**SHORT TASK:**
Give back an exact copy of the lines from the start of the material through the line bearing "return -0.289 + DT * (-y - 0.03)". Include both ends and nothing else.

**RECORDED DATA:**
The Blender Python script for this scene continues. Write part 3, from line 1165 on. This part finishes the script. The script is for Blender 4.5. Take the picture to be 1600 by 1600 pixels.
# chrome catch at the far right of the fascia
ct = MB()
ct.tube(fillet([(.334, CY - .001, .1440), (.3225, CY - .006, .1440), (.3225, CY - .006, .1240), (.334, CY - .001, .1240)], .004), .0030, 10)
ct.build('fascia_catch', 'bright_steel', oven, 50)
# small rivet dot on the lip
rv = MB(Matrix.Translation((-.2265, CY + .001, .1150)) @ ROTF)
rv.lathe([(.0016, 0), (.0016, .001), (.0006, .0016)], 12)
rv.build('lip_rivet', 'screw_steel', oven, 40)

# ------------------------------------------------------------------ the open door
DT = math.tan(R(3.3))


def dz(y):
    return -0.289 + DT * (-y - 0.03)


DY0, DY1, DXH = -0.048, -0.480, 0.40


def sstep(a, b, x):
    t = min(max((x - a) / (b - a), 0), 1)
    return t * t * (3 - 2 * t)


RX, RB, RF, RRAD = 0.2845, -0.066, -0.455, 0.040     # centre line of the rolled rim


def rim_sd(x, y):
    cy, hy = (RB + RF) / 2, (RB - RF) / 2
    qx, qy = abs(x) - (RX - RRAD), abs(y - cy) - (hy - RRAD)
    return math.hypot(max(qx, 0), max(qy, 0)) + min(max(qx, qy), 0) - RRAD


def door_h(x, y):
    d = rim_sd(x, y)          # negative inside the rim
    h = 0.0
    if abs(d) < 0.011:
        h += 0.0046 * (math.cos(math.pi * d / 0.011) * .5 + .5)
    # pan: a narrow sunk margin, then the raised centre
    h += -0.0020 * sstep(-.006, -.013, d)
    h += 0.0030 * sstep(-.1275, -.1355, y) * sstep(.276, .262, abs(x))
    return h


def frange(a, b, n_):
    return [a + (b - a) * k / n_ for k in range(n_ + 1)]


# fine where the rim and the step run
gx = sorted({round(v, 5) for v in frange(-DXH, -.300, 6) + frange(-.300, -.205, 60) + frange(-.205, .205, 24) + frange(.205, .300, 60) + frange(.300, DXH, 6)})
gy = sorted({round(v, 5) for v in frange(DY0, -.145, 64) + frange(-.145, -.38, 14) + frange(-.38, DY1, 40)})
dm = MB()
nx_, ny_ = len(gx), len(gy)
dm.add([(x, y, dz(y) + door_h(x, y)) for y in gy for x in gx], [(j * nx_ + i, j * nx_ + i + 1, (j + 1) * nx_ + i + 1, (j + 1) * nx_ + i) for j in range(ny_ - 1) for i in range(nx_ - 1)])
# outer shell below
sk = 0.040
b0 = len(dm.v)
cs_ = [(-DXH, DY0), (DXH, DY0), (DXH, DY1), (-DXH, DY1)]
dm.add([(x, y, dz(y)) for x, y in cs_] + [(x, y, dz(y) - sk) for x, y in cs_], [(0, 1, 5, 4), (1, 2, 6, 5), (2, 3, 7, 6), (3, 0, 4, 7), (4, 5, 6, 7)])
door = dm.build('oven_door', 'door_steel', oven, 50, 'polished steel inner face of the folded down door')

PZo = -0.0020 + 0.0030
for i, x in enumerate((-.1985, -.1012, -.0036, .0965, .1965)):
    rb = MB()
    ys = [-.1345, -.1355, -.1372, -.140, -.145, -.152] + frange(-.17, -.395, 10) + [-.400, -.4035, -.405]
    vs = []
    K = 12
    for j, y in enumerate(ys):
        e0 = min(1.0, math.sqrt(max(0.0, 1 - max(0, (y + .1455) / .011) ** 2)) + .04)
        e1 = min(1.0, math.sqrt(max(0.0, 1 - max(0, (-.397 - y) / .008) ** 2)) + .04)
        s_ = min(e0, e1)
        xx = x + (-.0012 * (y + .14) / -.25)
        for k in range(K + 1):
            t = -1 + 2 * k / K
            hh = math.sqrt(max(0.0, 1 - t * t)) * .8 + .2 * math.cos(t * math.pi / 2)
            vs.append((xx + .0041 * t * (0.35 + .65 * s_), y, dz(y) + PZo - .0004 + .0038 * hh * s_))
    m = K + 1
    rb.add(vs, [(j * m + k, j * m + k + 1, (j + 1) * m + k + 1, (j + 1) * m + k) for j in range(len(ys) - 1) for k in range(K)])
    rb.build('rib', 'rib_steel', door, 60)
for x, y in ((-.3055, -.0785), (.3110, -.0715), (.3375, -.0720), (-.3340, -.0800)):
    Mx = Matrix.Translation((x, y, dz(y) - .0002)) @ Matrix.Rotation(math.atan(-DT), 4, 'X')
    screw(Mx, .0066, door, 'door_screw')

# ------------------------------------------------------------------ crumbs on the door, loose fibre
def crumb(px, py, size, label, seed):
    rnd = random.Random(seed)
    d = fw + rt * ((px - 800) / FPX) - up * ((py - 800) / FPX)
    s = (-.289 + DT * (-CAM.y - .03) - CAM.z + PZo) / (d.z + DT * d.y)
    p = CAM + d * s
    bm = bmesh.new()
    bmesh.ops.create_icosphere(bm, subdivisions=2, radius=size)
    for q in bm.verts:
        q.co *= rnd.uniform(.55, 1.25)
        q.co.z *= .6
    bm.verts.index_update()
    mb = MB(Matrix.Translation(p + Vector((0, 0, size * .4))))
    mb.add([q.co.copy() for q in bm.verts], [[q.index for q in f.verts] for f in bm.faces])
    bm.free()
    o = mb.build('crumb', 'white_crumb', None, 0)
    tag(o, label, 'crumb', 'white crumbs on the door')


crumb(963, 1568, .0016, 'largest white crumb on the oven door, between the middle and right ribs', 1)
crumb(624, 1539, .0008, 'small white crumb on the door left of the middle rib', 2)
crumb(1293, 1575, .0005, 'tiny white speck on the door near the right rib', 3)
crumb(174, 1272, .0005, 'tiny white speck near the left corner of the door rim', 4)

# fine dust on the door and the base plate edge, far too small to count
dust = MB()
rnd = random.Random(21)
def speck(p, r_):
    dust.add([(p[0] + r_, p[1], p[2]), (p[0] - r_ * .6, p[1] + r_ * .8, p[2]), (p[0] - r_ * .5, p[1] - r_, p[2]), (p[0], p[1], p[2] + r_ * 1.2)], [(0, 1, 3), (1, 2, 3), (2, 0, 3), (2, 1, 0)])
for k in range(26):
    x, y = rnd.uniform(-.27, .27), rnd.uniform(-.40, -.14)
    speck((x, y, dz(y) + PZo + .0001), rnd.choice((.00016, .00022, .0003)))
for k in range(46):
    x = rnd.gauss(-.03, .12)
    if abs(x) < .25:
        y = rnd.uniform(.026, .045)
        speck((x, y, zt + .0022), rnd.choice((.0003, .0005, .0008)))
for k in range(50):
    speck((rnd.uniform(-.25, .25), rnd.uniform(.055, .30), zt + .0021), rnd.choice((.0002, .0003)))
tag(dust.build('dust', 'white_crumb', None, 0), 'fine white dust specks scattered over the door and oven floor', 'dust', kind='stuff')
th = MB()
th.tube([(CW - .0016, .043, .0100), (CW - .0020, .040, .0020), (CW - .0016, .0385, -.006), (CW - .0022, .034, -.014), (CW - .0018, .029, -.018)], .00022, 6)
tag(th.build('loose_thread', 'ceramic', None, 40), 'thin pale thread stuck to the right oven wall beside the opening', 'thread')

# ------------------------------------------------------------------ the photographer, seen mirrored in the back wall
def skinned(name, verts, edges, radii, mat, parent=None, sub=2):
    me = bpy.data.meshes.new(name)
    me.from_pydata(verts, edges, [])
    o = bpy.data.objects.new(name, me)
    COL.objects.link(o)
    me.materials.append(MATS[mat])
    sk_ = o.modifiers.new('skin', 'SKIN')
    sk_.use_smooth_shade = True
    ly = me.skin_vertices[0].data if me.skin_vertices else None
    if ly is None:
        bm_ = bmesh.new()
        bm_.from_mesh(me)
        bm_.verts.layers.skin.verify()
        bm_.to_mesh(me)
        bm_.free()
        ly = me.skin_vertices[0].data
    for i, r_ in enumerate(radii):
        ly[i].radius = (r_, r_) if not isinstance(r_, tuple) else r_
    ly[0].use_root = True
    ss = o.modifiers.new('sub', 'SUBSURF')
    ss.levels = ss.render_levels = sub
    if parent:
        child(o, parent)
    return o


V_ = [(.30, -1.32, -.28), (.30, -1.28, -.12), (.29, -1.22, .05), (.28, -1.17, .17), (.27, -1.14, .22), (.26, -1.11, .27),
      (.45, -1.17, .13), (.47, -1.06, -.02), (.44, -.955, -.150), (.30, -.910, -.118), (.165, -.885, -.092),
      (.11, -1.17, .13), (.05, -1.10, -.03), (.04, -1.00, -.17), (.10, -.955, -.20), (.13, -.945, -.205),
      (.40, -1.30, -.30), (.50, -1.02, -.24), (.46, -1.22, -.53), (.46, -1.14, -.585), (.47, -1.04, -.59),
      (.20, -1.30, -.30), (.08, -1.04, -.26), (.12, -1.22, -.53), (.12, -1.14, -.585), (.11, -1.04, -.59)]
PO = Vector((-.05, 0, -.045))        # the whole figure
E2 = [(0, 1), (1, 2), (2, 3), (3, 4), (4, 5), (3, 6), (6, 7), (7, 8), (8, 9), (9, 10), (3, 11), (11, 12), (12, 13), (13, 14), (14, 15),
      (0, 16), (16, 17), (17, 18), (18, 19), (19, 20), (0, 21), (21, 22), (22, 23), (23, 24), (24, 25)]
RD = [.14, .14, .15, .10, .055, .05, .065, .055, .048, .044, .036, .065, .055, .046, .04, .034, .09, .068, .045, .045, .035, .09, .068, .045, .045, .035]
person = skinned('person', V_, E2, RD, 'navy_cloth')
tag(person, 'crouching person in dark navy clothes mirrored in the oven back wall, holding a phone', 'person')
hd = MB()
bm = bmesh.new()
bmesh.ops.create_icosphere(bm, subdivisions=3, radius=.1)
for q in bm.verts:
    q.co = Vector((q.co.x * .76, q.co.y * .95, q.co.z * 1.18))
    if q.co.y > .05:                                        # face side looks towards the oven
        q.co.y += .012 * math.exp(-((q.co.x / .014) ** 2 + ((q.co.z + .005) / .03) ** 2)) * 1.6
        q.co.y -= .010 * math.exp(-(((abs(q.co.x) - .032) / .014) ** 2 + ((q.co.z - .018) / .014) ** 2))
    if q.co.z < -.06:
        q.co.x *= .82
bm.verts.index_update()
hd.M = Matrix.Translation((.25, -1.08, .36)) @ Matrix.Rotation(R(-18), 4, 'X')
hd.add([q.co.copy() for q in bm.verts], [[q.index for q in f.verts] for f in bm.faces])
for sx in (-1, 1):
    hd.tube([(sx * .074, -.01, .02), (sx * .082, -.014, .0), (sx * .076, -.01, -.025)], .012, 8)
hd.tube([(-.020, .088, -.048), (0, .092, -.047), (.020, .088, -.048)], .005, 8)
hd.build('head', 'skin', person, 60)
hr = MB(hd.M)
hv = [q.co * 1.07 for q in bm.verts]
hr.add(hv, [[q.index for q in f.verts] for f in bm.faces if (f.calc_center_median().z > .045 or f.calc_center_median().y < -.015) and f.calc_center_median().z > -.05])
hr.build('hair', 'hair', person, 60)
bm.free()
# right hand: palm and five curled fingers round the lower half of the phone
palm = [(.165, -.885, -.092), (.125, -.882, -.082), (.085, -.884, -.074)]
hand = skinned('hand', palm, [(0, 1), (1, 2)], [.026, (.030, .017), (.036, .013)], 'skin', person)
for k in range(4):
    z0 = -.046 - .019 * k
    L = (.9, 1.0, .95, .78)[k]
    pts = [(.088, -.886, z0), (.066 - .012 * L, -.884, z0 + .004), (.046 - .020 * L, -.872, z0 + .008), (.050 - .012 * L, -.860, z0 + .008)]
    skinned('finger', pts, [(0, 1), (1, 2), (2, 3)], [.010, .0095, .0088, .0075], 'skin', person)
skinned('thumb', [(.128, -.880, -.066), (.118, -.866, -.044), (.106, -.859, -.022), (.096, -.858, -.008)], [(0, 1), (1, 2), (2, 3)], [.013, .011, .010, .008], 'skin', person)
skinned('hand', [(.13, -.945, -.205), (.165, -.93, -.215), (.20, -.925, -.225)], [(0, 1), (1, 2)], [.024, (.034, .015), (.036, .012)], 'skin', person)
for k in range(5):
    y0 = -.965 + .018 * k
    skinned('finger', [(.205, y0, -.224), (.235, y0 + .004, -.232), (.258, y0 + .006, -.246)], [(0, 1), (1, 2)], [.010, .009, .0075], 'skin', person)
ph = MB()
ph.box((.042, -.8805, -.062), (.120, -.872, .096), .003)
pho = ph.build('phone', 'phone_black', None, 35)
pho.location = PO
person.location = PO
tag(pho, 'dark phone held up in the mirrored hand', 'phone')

**EXERCISE OUTPUT:**
The Blender Python script for this scene continues. Write part 3, from line 1165 on. This part finishes the script. The script is for Blender 4.5. Take the picture to be 1600 by 1600 pixels.
# chrome catch at the far right of the fascia
ct = MB()
ct.tube(fillet([(.334, CY - .001, .1440), (.3225, CY - .006, .1440), (.3225, CY - .006, .1240), (.334, CY - .001, .1240)], .004), .0030, 10)
ct.build('fascia_catch', 'bright_steel', oven, 50)
# small rivet dot on the lip
rv = MB(Matrix.Translation((-.2265, CY + .001, .1150)) @ ROTF)
rv.lathe([(.0016, 0), (.0016, .001), (.0006, .0016)], 12)
rv.build('lip_rivet', 'screw_steel', oven, 40)

# ------------------------------------------------------------------ the open door
DT = math.tan(R(3.3))


def dz(y):
    return -0.289 + DT * (-y - 0.03)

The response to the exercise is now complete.